Mr. Hanson: For the avoidance of doubt, I stand by the comments in my letter to my hon. Friend the Member for Birmingham, Selly Oak (Lynne Jones). There is an honest disagreement between my hon. Friend the Member for Hendon (Mr. Dismore) and the Government's legal advice on the matter.

Mr. Dismore: My right hon. Friend makes his point. I simply say that in every case that has been appealed so far, we have been proved right and the Government have been proved wrong. Our track record is rather better than my right hon. Friend's-so far. I anticipate that the same process will continue, and no doubt we shall hear the same arguments about article 6 applied to light-touch control orders.

Special advocates say that they should be allowed to communicate at least about the legal strategy and procedural issues relating to the case. They also say, and I agree, that they should be allowed to apply to the court, without giving notice to the Secretary of State, for permission to ask questions of their clients. As an international comparator, I cite the fact that that procedure is adopted in Canada-and it is sensible.

We need to look at the special advocate system. There are no fewer than 22 different types of court hearing in which special advocates can be used-22 different ways in which secret evidence can be heard in our courts, from planning inquiries right up to the control order regime, and many other things as well. The system has grown like Topsy, and we need a proper review to make sure that the special advocate system-not just in relation to control orders-is proper and fair across the board.

David Davis: The hon. Gentleman makes a good legal case; he is supported by the judges and the Government are not. For me, however, the most important issue is a practical one: our agencies currently have great difficulty dealing with the sheer number of suspects that they face. Any strategy should be designed to reduce the number of people who are radicalised. Does the hon. Gentleman agree that the policy will actually radicalise more young Muslims?

Mr. Dismore: I agree. That is the point I made earlier when I was talking about the impact on families. The way the orders spill out into the wider community is completely disproportionate, because of the sense of injustice it creates.

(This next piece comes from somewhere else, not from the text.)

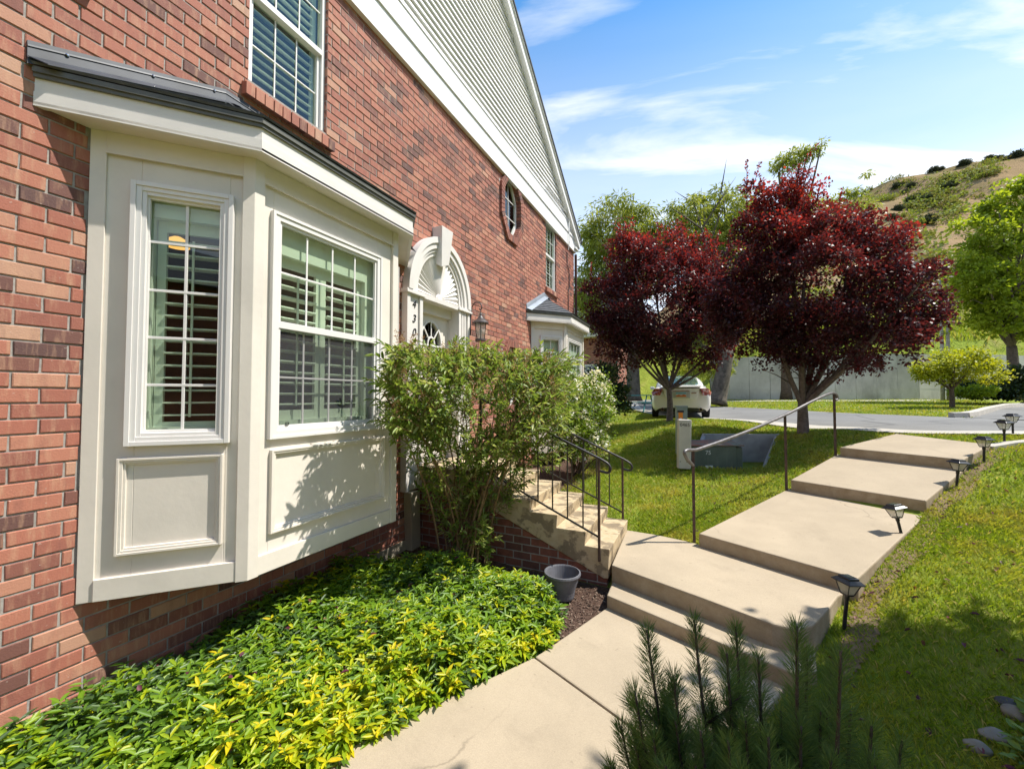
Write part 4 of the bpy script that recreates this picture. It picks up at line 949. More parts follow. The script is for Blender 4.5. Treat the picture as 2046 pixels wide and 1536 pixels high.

Last year, when we debated the continuation motion, my hon. Friend the Member for Gedling (Mr. Coaker)-now the Minister for Schools and Learners-promised to meet special advocates, as had his predecessor, my right hon. Friend the Member for Harrow, East (Mr. McNulty), before him. Neither of those meetings took place, so will my right hon. Friend the Minister for Policing, Crime and Counter-Terrorism meet the special advocates and listen to their concerns about the fairness of the process? Will he also involve the security services in the meeting so that we can try to reach consensus about what can be done to make the system fairer? My Committee recommended a forum for special advocates, the Government and the security services to discuss the issues of principle involved and see what can be done-not on specific cases, but to make the system better.